Saat Musa menanyakan perihal sapi tersebut, mereka pun terlihat amat malas. Mereka justru mencari-cari pertanyaan yang dapat menunda mereka menyembelih sapi. “Beri kami spesifikasi, berapa usia sapi itu?” ujar mereka. Nabi Musa pun menjawab, “Tidak muda, tidak pula tua, melainkan pertengahan saja. Kerjakanlah apa yang diperintahkan Allah kepada kalian,” perintah Musa.

Lagi-lagi, mereka tak juga menjalankan perintah itu. Setiap kali Musa menanyakannya, mereka menanyakan spesifikasi sapi yang akan disembelih. “Apa warna sapi itu?” tanya mereka. Dengan sabar, Musa pun menjawab, “Warnanya kuning tua, setiap kali orang memandangnya maka akan senang melihatnya,” jawab nabiyullah.

Bukan mencari, keesokan hari justru mereka bertanya kembali. “Beri tahu kami bagaimana kondisi sapi itu sehingga kami dapat mencarinya,” kata mereka. Kesabaran Musa begitu diuji, beliau pun menjawab dengan rincian yang banyak. “Sapi itu tak pernah digunakan untuk membajak sawah atau memberi air bagi tanaman. Sapi itu pun sangat bersih, tidak memiliki cacat,” ujar Musa.

Semakin banyak bertanya, mereka justru semakin sulit mendapatkan sapi itu. Andai mereka menurut saat perintah pertama, mereka bebas memilih sapi manapun.

 

Namun, sifat membangkang justru membuat mereka semakin sulit. Setelah banyak pertanyaan, mereka justru harus mendapatkan sapi yang sempurna. Rupanya mereka menyadari kebodohan mereka itu. Akhirnya, mereka pun mencukupkan pertanyaan dan mulai mencari jenis sapi yang elok itu. “Sekarang kamu menerangkan sapi itu dengan lengkap,” kata mereka.

Setelah kesulitan yang sangat mencari sapi tersebut, akhirnya mereka pun mendapatkannya. Hampir saja mereka menyerah karena nyaris tak ada sapi yang sesempurna itu. Sapi itu pun didapatkan dengan harga yang sangat mahal. Sapi tersebut merupakan milik seorang yatim yang usianya masih belia. Sapi tersebut merupakan satu-satunya warisan sang ayah. Atas wasiat sang ayah, sapi itu tak diizinkan bekerja dan hanya dirawat sedemikian rupa. Kulitnya juga berwarna kuning tua yang sangat elok.
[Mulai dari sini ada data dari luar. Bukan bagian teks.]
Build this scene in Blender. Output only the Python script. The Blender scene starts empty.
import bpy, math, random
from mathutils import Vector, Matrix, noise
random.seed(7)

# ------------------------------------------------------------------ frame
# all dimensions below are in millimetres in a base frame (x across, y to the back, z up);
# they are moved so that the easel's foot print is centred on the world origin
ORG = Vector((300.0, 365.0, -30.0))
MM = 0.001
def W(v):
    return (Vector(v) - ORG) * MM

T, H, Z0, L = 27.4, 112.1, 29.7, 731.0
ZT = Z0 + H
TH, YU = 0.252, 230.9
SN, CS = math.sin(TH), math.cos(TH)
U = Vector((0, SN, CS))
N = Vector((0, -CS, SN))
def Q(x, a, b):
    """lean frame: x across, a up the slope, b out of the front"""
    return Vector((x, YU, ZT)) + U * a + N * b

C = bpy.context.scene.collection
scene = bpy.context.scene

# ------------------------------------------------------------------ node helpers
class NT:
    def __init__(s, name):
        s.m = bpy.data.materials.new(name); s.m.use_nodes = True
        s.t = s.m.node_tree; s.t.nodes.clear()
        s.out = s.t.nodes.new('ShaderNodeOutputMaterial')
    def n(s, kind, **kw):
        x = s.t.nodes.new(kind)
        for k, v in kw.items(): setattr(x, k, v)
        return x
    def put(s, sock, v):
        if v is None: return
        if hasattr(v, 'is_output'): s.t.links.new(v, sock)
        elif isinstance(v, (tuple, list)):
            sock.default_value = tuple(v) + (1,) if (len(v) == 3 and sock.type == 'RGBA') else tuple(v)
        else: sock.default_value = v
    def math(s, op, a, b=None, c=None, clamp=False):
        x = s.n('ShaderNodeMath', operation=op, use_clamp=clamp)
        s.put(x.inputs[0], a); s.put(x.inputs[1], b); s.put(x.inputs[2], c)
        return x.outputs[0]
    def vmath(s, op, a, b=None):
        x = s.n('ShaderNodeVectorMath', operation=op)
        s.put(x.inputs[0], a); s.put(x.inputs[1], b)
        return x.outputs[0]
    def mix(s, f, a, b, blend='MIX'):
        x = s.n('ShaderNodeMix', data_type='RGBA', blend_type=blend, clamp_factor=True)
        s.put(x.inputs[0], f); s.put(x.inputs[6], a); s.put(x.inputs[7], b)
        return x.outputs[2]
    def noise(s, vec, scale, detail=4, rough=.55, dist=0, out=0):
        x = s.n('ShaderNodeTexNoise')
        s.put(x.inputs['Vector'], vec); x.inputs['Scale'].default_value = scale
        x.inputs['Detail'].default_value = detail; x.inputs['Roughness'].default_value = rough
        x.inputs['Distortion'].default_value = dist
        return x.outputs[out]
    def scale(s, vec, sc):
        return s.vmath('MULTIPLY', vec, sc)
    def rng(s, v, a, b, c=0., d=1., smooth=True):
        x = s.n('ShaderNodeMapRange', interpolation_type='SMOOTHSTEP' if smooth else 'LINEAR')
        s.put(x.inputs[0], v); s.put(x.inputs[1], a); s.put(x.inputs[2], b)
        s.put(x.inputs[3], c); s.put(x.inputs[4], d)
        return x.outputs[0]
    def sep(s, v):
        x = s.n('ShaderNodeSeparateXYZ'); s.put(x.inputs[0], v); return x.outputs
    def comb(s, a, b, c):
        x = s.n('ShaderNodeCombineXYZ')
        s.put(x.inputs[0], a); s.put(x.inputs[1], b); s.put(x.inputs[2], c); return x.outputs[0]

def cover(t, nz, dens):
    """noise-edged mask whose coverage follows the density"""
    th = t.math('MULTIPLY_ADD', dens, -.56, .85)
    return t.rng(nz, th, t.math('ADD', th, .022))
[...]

Seluruh kriteria yang Nabi Musa sebutkan ada pada sapi tersebut.

Sapi itu pun didatangkan ke hadapan Nabi Musa. Setelah disembelih, nabiyullah Musa mengambil sebagian anggota tubuh sapi, kemudian memukulkannya pada jenazah tersebut. Dengan izin Allah, mayat si hartawan hidup kembali. Nabi Musa pun segera bertanya kepada si mayat hidup. “Siapakah yang telah membunuhmu?” Sang hartawan pun menunjuk salah serang kerabatnya. “Dia!” ujarnya. Setelah itu, si hartawan kembali menjadi mayat dengan izin Allah.

Ternyata, sang pembunuh merupakan kerabat yang selalu menginginkan warisan sang hartawan. Dia pula yang berpura-pura menemukan mayat sang hartawan yang dia bunuh dan diletakkan di depan salah satu rumah penduduk desa. Namun, meski telah terang fakta, si kerabat tetap saja menyangkal bahwa ia yang membunuhnya. “Demi Allah, bukan aku yang membunuhnya,” ujarnya tanpa takut menyebut asma Allah sebagai penjamin kesaksiannya. Itulah memang watak Bani Israil.

Kisah tentang sapi betina ini dapat dibaca dalam surah al-Baqarah ayat 67-73. Dalam kisah tersebut terdapat banyak hikmah yang dapat dipetik. Satu hal yang terang, yakni menaati perintah Allah sesegera mungkin.